Gary Catalani, District 200, $9.49 million; James Hintz, Stevenson District 125, $8.63 million; and Mary Curley, Hinsdale District 181, $8.20 million: total $26.32 million due in pension payments over their expected lifetimes.
Starting pensions beginning at age 56? Catalani $214,000, Hintz $209,000 and Curley $189,000. Ending annual pension at age 83 (their life expectancy at age 56) is $484,000, $472,000 and $423,000 respectively. How does that compare to your 401K?
Average salary increase over the last three years of their employment, ending at about age 56? Catalani 74%, Hintz 99% and Curley 80%. And keep in mind, during those last three years, neither their title nor their responsibilities changed. Sounds better than a cost-of-living increase, doesn’t it?
For those of you reading this who are about the same age as these three individuals, do you know anyone in your company, industry or profession who has this kind of end-of-career salary increase? If no, then you have to ask: Why do public employees have them?
These people are not alone, of course. As of 2006 over 1,800 retired Illinois public employees had pensions of over $100,000 per year. Of the Top 100, 94% were educators. The $100,000 pension list is growing by 25% per year here in Illinois, meaning, if that rate continues, in 10 years there will be over 14,000 former public employees with taxpayer-funded $100,000 plus pensions.

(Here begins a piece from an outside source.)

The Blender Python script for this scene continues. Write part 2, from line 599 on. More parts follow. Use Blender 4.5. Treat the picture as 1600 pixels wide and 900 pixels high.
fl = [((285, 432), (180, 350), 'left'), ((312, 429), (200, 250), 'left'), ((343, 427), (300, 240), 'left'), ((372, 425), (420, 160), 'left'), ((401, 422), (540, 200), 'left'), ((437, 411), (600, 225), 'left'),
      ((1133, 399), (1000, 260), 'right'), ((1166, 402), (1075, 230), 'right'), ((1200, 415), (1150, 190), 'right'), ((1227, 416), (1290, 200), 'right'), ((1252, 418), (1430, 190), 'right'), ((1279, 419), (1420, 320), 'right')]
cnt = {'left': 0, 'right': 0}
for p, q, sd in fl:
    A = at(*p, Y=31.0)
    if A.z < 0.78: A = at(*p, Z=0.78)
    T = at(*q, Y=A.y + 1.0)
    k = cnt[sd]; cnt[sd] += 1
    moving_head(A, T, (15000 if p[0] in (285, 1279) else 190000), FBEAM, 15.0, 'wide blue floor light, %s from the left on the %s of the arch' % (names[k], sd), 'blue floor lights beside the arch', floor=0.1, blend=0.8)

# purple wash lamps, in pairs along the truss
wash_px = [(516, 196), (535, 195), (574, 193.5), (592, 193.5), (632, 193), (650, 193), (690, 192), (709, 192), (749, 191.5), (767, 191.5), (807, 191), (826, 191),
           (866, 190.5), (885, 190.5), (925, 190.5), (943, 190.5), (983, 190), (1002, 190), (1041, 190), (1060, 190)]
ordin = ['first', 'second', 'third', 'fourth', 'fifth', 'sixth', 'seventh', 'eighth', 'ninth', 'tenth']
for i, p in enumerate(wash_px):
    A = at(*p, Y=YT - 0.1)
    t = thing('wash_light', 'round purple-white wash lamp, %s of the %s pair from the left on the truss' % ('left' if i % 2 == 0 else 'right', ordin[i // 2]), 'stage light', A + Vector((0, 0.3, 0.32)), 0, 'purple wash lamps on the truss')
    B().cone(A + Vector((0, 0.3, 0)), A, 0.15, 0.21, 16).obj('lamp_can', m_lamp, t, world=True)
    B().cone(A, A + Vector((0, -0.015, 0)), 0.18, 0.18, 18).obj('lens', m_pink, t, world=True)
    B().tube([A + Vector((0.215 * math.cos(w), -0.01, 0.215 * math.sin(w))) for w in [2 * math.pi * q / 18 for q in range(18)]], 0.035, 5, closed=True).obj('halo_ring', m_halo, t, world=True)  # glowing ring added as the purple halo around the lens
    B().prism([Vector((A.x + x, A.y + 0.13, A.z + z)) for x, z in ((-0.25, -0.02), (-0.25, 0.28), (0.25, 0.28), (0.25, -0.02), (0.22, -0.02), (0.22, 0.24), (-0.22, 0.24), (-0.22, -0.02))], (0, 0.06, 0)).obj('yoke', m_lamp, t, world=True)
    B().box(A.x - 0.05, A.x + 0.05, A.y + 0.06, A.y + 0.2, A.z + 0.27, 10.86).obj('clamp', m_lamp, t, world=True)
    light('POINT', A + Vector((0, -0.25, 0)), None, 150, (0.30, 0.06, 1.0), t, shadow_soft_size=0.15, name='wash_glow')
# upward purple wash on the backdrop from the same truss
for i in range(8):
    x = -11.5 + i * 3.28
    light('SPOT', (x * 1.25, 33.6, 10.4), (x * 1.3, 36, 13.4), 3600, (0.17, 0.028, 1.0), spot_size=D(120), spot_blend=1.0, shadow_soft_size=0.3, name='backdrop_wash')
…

And, as bad as that seems, it will get worse if the Illinois Federation of Teachers has it their way. One of their legislative initiatives is a retirement plan called “30, 80 and out”. That’s full retirement after 30 years--instead of 35 and 80% of their salary--instead of 75%. That means a teacher or administrator could retire at 51 years of age with a pension equal to 80% of their four highest years salary.
If that were in effect for the $26 million dollar trio above, we would have to change the title to “36 Million Obscene Reasons To Reform Illinois Public Pensions” since the dynamic trio would average $12 million each in taxpayer-funded pension payouts--NOT including any health benefits they might receive in addition to their pensions. In other words, taxpayers would be stuck with another $10 million just for three public employees, if the “30, 80 and Out” plan was implemented. But remember that’s $10 million more “for the kids” so don’t worry about it.
The other key issue here is the fact these three (and all teachers K-University) never took any risk to become millionaires. First of all, there was never any job risk because they worked under tenure for most of their careers and, later, under contract as administrators. And because taxpayers guarantee their pensions there is no investment risk either. One of them should write a book called, “How to Become a Multi-millionaire Without Ever Taking A Risk”.
So, here are 26 million reasons to implement Social Security and 401K programs for all public employees. How many more do we need?